Rosa M. Carreño Sánchez has taught, in both Spanish and English, the Humanities Course “Daily Life and Norms in Rome” for more than five years. This course is taught at the Getafe and Colmenarejo campuses and is offered to students of different nationalities and from the most diverse degree programs (Law, Economics, Business Administration, Computer Engineering, etc.). She has experience in creating digital libraries and participated in the digitization and publication of the “Antecessores” ancient legal collection of the University of Girona Library.
Ana M. Rodríguez González was coordinator of the Conference on Greco-Roman Criminal Law: Crimes and Punishments in Antiquity, organized by the “Lucio Anneo Séneca” Institute of Classical Studies as early as 2008. Since then and to this day, one of the lines of her teaching activity has been dedicated to disseminating how criminal justice was perceived and organized in ancient history.
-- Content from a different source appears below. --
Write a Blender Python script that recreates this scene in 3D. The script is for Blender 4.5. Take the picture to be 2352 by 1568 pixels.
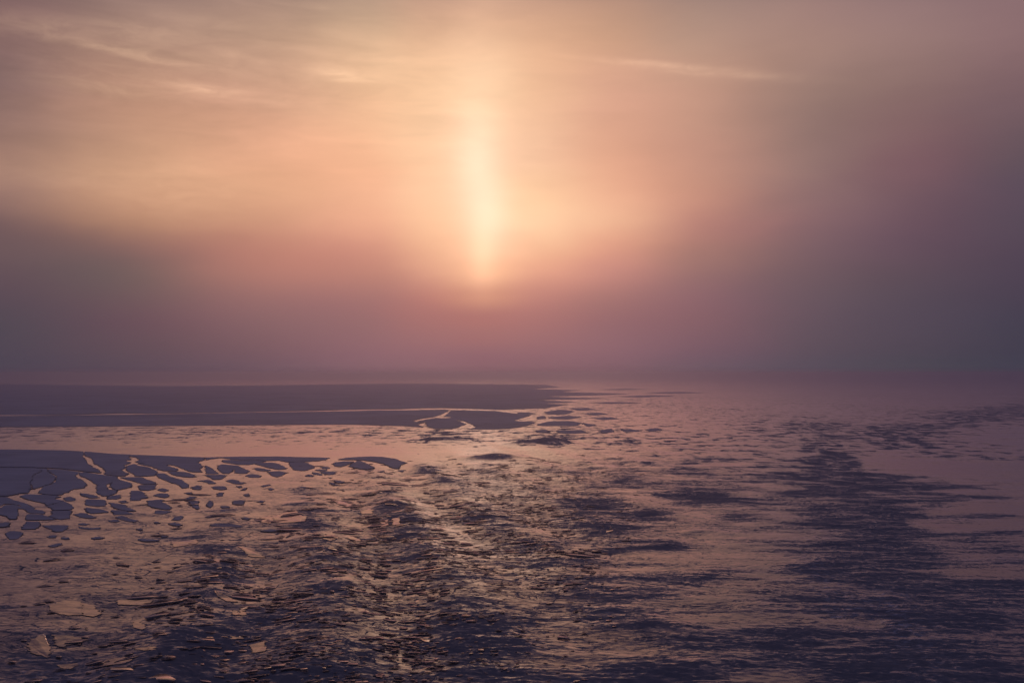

On this topic and others also related to Roman culture, society, and law, she has taught numerous Humanities Courses and has published several didactic works designed to explain these subjects through a careful selection of texts. She has also participated in various research projects aimed at analyzing the relationship between Law and religion in the past of Greece and Rome.
Jesús Bermejo Tirado is director of the “Open Digital Archaeology Laboratory,” to integrate citizens into the process of digitization, analysis, and function of the archaeological and documentary heritage of the Community of Madrid; this activity has just been awarded the Yerun Open Science Award. In addition, JBT is coordinator and instructor of the undergraduate course “Classical Culture” at the Faculty of HCD and Director of the Department of Humanities: History, Geography, and Art.